**THE REQUEST**
How does the data below read from its first line through the line containing "return V, Q, np.repeat(ti.reshape(-1), 2)"? Print those lines exactly.

**SUPPLIED DATA**
********************
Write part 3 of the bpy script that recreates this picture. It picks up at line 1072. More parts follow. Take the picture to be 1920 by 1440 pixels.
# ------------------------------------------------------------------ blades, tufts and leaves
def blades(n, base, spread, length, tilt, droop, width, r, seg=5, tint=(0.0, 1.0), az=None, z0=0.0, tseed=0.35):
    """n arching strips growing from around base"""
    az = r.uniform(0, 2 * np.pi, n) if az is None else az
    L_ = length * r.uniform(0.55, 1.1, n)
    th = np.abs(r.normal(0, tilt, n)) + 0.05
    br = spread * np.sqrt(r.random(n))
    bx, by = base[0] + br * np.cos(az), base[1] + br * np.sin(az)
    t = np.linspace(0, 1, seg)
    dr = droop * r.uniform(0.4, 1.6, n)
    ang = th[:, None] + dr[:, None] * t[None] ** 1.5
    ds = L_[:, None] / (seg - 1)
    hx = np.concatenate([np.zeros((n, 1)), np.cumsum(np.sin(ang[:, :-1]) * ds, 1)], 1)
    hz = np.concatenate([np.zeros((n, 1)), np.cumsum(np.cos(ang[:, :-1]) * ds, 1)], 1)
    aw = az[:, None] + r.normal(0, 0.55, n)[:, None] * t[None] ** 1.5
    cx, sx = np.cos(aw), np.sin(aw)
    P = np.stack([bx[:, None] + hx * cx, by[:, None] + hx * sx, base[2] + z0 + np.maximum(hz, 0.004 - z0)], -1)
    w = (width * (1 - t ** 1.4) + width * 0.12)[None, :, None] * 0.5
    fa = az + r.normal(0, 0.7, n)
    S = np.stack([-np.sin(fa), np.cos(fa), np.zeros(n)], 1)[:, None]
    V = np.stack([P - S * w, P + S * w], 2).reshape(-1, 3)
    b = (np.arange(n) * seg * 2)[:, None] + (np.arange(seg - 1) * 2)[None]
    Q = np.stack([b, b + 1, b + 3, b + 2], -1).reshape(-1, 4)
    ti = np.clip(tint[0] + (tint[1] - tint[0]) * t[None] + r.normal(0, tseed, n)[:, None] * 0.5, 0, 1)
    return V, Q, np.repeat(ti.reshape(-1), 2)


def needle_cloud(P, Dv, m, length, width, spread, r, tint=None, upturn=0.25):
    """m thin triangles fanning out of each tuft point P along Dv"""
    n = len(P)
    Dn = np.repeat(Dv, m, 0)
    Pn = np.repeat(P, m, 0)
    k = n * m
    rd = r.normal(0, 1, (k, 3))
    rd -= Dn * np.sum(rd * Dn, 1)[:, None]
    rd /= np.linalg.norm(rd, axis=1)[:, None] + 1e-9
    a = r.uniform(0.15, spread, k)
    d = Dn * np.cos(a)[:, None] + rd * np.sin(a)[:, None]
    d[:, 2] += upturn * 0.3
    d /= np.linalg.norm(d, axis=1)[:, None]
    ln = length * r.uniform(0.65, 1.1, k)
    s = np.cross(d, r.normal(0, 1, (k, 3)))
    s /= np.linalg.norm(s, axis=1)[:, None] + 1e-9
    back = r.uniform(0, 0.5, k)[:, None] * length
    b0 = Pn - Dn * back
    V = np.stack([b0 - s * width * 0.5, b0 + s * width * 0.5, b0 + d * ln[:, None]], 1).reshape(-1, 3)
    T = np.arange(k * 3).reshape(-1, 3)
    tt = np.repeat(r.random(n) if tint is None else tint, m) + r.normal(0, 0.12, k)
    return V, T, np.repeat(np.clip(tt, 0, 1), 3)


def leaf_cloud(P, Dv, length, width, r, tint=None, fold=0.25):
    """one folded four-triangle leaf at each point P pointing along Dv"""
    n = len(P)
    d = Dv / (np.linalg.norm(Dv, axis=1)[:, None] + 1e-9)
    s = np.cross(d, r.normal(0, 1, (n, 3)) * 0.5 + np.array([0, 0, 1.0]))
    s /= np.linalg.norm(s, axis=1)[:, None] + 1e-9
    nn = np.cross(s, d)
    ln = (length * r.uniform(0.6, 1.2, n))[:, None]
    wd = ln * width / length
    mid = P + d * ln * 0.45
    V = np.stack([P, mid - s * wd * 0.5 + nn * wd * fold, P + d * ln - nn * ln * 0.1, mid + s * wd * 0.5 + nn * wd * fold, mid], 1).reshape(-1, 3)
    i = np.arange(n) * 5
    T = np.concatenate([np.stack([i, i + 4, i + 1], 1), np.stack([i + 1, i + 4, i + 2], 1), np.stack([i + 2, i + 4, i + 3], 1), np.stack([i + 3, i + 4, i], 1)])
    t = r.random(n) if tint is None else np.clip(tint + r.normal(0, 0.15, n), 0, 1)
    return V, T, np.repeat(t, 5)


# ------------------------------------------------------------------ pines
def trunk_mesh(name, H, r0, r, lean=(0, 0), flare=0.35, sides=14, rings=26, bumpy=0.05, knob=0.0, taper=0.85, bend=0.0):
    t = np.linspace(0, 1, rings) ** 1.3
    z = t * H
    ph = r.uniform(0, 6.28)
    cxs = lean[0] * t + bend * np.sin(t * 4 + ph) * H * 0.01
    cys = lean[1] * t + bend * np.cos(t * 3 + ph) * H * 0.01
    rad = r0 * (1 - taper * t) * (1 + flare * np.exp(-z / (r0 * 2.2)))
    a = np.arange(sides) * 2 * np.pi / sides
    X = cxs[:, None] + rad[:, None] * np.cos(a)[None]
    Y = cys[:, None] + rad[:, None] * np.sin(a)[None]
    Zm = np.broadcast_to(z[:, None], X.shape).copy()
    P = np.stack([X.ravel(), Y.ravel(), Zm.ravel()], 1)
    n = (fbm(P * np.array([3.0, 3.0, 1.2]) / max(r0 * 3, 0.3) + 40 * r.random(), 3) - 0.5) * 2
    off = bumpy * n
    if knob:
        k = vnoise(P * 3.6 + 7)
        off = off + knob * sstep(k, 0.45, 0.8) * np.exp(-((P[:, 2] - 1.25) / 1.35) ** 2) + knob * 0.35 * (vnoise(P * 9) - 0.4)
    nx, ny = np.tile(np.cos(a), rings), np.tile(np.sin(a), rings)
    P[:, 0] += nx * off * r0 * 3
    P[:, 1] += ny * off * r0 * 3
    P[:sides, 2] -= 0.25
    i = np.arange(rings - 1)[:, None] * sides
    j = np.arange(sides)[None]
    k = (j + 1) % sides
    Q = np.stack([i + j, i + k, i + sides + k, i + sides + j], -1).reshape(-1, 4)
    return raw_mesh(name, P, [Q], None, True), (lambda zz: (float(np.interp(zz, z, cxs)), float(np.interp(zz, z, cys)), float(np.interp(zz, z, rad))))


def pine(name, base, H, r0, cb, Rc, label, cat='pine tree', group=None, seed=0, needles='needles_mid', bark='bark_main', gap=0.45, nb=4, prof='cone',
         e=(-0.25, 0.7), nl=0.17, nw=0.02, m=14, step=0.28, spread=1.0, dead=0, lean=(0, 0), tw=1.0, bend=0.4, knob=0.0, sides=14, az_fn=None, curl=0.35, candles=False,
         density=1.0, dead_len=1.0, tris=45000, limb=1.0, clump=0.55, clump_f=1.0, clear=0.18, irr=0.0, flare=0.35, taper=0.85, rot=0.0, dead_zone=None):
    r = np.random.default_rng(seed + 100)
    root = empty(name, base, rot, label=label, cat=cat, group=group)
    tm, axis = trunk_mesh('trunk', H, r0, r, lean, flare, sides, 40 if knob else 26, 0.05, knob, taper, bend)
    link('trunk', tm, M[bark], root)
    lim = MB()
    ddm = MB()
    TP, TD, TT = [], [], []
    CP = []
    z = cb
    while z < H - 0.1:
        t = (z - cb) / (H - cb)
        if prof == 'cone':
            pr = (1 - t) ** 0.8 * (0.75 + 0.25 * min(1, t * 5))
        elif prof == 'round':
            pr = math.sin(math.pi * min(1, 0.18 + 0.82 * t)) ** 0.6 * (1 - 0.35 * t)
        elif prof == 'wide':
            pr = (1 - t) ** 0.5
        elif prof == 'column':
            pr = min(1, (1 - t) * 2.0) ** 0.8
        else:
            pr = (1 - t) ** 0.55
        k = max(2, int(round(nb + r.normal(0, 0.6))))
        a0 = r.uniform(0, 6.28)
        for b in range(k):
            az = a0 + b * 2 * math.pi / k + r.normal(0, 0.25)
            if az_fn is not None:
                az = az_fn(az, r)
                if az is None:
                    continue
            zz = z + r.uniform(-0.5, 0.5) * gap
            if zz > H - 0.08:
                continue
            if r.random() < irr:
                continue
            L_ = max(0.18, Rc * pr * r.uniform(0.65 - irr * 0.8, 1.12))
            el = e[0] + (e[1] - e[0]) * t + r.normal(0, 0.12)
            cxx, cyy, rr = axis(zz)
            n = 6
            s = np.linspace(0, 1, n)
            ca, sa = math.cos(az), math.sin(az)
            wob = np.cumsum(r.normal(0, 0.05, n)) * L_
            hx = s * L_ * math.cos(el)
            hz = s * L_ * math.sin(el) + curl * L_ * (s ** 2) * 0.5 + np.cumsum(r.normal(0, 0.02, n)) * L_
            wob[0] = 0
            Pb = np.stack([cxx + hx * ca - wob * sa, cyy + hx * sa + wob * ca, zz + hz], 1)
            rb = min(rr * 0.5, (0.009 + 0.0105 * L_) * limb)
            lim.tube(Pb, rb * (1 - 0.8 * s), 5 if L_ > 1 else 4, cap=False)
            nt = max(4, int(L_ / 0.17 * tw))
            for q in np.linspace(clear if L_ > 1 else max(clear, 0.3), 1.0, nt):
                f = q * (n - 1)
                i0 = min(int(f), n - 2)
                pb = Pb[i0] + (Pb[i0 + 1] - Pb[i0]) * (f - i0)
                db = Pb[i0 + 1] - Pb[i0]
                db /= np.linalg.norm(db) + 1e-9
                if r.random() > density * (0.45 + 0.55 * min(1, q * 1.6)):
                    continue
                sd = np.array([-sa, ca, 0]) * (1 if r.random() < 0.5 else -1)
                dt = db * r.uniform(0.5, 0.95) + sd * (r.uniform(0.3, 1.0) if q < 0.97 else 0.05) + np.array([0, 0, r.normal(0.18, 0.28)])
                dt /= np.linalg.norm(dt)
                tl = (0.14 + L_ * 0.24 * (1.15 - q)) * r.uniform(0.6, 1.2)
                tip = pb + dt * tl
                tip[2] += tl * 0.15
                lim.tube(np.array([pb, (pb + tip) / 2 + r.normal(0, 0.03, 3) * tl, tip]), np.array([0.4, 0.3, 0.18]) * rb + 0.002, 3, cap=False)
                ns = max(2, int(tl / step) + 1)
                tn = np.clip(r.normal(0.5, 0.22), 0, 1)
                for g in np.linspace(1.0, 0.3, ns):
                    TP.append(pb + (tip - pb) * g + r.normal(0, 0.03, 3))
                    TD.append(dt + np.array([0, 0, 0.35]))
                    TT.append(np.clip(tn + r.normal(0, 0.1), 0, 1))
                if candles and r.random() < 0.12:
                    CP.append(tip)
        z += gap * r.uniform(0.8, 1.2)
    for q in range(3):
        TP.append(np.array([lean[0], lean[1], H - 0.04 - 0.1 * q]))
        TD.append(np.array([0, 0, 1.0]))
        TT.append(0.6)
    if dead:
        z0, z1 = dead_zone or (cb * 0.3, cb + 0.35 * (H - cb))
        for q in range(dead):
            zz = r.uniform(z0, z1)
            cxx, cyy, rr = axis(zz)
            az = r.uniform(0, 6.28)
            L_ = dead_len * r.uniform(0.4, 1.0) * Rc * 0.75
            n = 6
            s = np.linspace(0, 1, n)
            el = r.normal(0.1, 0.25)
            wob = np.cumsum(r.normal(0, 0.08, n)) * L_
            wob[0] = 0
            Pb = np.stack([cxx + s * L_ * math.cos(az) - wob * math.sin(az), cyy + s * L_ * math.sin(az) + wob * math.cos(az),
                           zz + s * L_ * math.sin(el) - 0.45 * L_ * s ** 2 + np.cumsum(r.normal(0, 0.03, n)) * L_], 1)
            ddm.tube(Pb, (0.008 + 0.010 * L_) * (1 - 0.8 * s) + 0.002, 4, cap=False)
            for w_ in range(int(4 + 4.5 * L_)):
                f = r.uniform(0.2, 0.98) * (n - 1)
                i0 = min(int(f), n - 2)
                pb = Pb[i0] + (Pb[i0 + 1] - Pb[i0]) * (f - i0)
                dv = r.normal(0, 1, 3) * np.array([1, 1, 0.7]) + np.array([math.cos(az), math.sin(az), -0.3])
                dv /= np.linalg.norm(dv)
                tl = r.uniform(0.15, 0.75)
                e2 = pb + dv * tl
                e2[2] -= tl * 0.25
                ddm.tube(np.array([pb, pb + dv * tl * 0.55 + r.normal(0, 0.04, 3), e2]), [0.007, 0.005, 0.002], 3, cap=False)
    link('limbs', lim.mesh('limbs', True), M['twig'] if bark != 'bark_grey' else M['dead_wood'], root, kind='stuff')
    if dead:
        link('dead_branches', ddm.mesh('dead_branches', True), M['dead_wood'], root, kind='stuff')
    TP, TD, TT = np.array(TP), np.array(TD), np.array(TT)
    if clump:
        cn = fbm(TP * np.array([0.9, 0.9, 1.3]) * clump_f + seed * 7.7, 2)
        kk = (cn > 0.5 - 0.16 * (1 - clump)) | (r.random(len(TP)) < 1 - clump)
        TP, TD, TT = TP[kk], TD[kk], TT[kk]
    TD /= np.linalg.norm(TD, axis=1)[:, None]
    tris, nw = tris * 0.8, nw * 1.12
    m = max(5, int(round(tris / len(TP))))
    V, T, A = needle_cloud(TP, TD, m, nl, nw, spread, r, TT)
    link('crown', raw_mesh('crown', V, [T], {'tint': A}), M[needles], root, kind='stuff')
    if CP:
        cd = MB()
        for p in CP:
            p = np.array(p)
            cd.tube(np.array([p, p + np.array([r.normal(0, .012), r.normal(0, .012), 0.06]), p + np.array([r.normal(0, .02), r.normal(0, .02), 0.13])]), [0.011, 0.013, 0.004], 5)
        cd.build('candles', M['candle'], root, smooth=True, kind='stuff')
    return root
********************
**SOLUTION TO THE PROBLEM**
Write part 3 of the bpy script that recreates this picture. It picks up at line 1072. More parts follow. Take the picture to be 1920 by 1440 pixels.
# ------------------------------------------------------------------ blades, tufts and leaves
def blades(n, base, spread, length, tilt, droop, width, r, seg=5, tint=(0.0, 1.0), az=None, z0=0.0, tseed=0.35):
    """n arching strips growing from around base"""
    az = r.uniform(0, 2 * np.pi, n) if az is None else az
    L_ = length * r.uniform(0.55, 1.1, n)
    th = np.abs(r.normal(0, tilt, n)) + 0.05
    br = spread * np.sqrt(r.random(n))
    bx, by = base[0] + br * np.cos(az), base[1] + br * np.sin(az)
    t = np.linspace(0, 1, seg)
    dr = droop * r.uniform(0.4, 1.6, n)
    ang = th[:, None] + dr[:, None] * t[None] ** 1.5
    ds = L_[:, None] / (seg - 1)
    hx = np.concatenate([np.zeros((n, 1)), np.cumsum(np.sin(ang[:, :-1]) * ds, 1)], 1)
    hz = np.concatenate([np.zeros((n, 1)), np.cumsum(np.cos(ang[:, :-1]) * ds, 1)], 1)
    aw = az[:, None] + r.normal(0, 0.55, n)[:, None] * t[None] ** 1.5
    cx, sx = np.cos(aw), np.sin(aw)
    P = np.stack([bx[:, None] + hx * cx, by[:, None] + hx * sx, base[2] + z0 + np.maximum(hz, 0.004 - z0)], -1)
    w = (width * (1 - t ** 1.4) + width * 0.12)[None, :, None] * 0.5
    fa = az + r.normal(0, 0.7, n)
    S = np.stack([-np.sin(fa), np.cos(fa), np.zeros(n)], 1)[:, None]
    V = np.stack([P - S * w, P + S * w], 2).reshape(-1, 3)
    b = (np.arange(n) * seg * 2)[:, None] + (np.arange(seg - 1) * 2)[None]
    Q = np.stack([b, b + 1, b + 3, b + 2], -1).reshape(-1, 4)
    ti = np.clip(tint[0] + (tint[1] - tint[0]) * t[None] + r.normal(0, tseed, n)[:, None] * 0.5, 0, 1)
    return V, Q, np.repeat(ti.reshape(-1), 2)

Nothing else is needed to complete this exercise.